As awkward as it was to just show up at someone’s home and
even more awkward when they weren’t there, it was completely normal for them
and I haven’t seen her face so excited in awhile to know I had come to visit. I
did however make plans to return the next day and told her to let Salena know.
We walked back to Mama Clemens place, enjoyed our soda and then she walked back with us
because we had a church service.
If only I could say I was as brave the next day… packing, getting
my room ready to leave for a few weeks (much more difficult because creatures
can get into everything you leave out and lizard droppings are no fun to scrap off
of anything left out) I had about an hour before I needed to leave. I went back
and forth in my head, “I should go, but what if she’s not there… I’ll just send
her a text and tell her bye, wait that’s probably not culturally okay… maybe I
just won’t say goodbye, that’s completely normal here.” And then I have a
conversation with our associate pastor who had just come from Salena’s home…
Me- Is she home?
Him- she was when I left.
Me- should I go or should I call first?
Him- you could go, she probably is there.

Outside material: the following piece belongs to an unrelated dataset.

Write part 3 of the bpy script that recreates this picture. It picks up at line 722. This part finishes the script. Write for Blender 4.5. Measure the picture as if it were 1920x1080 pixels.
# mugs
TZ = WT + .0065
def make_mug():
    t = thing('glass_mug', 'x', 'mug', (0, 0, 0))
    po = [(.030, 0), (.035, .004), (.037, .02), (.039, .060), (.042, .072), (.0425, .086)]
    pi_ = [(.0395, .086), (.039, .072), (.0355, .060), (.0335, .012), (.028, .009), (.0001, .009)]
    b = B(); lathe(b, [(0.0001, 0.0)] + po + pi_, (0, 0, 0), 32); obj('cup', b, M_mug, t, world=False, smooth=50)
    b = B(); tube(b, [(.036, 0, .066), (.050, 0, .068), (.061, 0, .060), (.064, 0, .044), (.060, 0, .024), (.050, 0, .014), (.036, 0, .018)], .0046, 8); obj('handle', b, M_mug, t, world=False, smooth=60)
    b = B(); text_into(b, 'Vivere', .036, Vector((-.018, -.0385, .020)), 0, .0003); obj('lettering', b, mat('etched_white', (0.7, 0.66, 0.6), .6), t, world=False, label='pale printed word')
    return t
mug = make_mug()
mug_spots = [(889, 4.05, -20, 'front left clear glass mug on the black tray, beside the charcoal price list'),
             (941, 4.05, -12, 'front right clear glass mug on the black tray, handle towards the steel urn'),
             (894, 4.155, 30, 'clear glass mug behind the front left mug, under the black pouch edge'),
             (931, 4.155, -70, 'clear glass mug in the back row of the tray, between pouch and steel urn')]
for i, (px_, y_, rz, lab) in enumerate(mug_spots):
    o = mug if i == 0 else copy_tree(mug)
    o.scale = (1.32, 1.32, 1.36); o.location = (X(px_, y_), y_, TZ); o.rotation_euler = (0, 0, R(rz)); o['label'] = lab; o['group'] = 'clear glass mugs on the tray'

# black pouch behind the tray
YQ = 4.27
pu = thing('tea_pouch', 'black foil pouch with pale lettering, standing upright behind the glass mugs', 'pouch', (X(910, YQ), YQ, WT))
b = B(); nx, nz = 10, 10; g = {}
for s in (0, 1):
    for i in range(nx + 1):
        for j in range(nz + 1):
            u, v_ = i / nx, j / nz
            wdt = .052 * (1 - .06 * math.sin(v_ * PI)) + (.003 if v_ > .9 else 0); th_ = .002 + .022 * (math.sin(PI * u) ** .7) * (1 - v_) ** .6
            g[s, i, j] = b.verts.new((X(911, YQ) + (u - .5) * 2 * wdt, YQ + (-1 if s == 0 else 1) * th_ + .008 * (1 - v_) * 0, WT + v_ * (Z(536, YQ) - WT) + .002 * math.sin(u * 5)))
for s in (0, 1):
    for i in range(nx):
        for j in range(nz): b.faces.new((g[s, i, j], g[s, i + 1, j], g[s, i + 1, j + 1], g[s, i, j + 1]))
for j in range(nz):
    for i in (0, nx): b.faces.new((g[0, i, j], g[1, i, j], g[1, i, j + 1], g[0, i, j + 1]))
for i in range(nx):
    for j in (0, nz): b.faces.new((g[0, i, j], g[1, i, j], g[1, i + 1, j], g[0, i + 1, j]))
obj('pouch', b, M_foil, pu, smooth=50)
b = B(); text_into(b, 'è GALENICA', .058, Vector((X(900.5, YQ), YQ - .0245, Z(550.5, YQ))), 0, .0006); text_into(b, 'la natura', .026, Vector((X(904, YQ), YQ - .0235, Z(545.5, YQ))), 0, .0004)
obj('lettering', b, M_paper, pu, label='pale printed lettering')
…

Me- probably… what if she’s not? I only have an hour
About 10 minutes into
our conversations
Him- she mentioned you and said she thought you might come
by.
Me- she mentioned me?? Why didn’t you tell me that 10
minutes ago? I guess I’m going then…
Him- have fun!
So I went, they were both there this time. We sat on wooden
chairs that I thought would break and baby Kadzo walked straight to me and
cuddled while we talked. They told me 3 weeks is a long time but were very
happy I would be back for Christmas “Munga akipenda-If God is willing”. As
quick as the visit was (and really not okay for their culture) I knew I had to
get back and leave or risk traveling at dark (not safe at all). I said my
goodbyes, gave hugs and they walked me to the road.
Baby Kadzo |
As I walked the dirt road across the street that leads back
to my house I held back the tears that so easily wanted to flow. If saying
goodbye to them for three weeks is hard how in the world am I going to manage
in an year and half when I have to return to the states. And it’s not just
leaving these people that makes me said but the new culture I am learning and
the lifestyle of village life that I love and speaking Swahili with such ease
that I surprise myself all the time.
The long walk back down the dirt road. |
It’s been two weeks since I’ve said these goodbyes and the
tears desire to flow just as much as they did that hot, humid afternoon as I
walked home. I sit in the comfort of a two story apartment, glancing up from my
computer every now and then and seeing the beautiful faces of my kids, Kenyan
parents, and life in the village that are captured in the pictures I’ve taken.
Samuel’s eyes and smile get me every time… I can’t wait to walk that dirt road
again… this time returning there to stay for awhile!